The return in that trade also served as evidence that Guerin isn’t worried about the short term and won’t be influenced by mini-spurts of success. The Wild had their chance to impress Guerin after he took the GM job in late August and now it’s too late.

“There’s no way around it, (Sunday was a) last chance really … you’ve got to showcase some things and you’ve got to make sure you want to be here and show that,” said winger Marcus Foligno, whose 10th goal of the season was the only puck the Wild put past Binnington. “There’s (going to be) decisions tomorrow that will be made and, hopefully, it’s in here with the same group. But if not we still have got to pick up right where we left off. We had a good road trip, we’re still in it, still have 20-some games left … there’s still the common goal of making the playoffs. That’s going to be the agenda tomorrow.”

The Wild have played a faster and more up-tempo style of hockey since Evason took over for the fired Bruce Boudreau. That’s a good sign for the future but means little for a team that had the aging Eric Staal and Mikko Koivu and slow-skating Victor Rask at center on Sunday. Much like the Timberwolves, the Wild are playing a style that only fits certain players on their roster and Guerin’s goal is to build a roster of guys that all can play the style he wants.

One of those players is expected to be winger Kirill Kaprizov, a star in the KHL who is expected to sign with the Wild this offseason. Kaprizov’s arrival should be a significant part of the reset that Guerin is in the midst of orchestrating.

Who could be gone by Monday’s deadline? Koivu, who has spent his entire 15-year career with the Wild and has a no-move clause, was given the chance to land with a contender and declined. Guerin could look to deal Staal, who has a 10-team no-trade list, and there have been reports that winger Zach Parise might be on the move, if he will waive his no-move clause. Galchenyuk also could be shopped and Guerin would be thrilled if anyone would take Rask.

“It’s never a good time of year to be completely honest, there’s a lot of emotions involved and there’s a lot of different things that go along with it that are out of your control,” said Staal, whose name popped up in trade rumors near the deadline last season before former GM Paul Fenton gave him a two-year, $6.5 million contract extension. “We’ll come to work tomorrow and do our best to learn from this game and get better. Whatever happens, we’ll deal with it from there.” 

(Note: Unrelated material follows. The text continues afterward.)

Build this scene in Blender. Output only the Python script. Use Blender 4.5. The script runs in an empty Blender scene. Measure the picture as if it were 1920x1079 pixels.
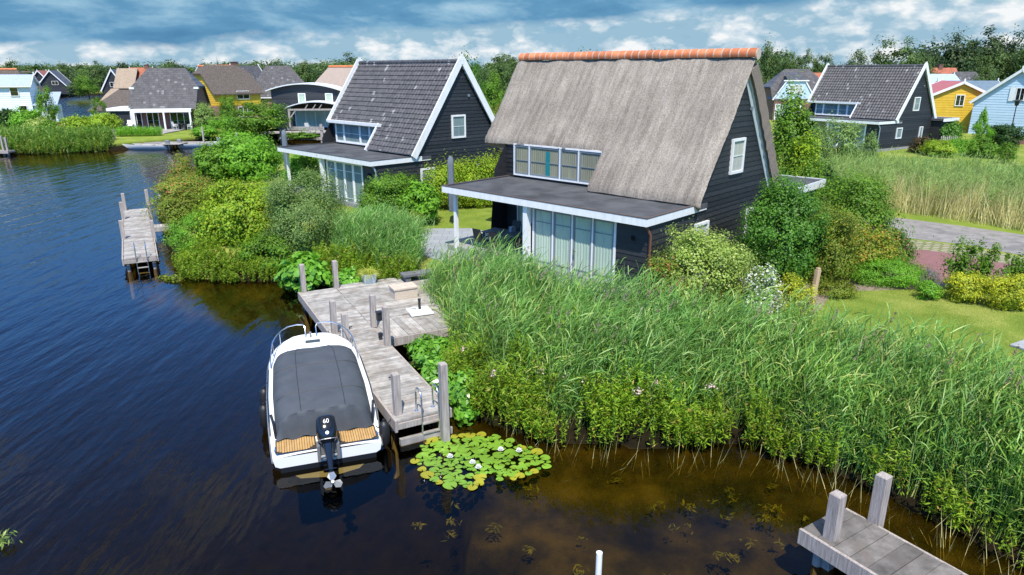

Guerin’s most difficult decisions likely will come down to whether he wants to move defensemen Jonas Brodin or Matt Dumba. Brodin is an extremely talented player who would instantly bolster the blue line of any contender. Dumba has only four goals in what has been a disappointing season but his potential as an offensive defenseman and the fact he’s a righthand shot make him valuable.

The price for Brodin or Dumba would be extremely high, but if Guerin gets the right offer it might be too tempting to pass. Guerin isn’t going to do what Wolves president of basketball operations Gersson Rosas did at the deadline when he traded most of his roster but by Monday evening the Wild roster could be minus several familiar faces.

That was going to be the case no matter how the much the Wild tried to change Guerin’s mind with their play in Western Canada.

“You just can’t think about that (trade) stuff,” Wild goalie Devan Dunbyk said after giving up four goals on 26 Blues shots. “All the storylines and all that. You win the game, lose the game, I don’t think it’s going to change … he’s not going to make a knee-jerk decision based off of 60 minutes of hockey. Billy knows what he wants to do, he’s smart and he wants to make our team the best it can be for now and for later. But we certainly believe in here that this group is capable of being where we need to be at the end of the year.”

Guerin has seen enough to know better.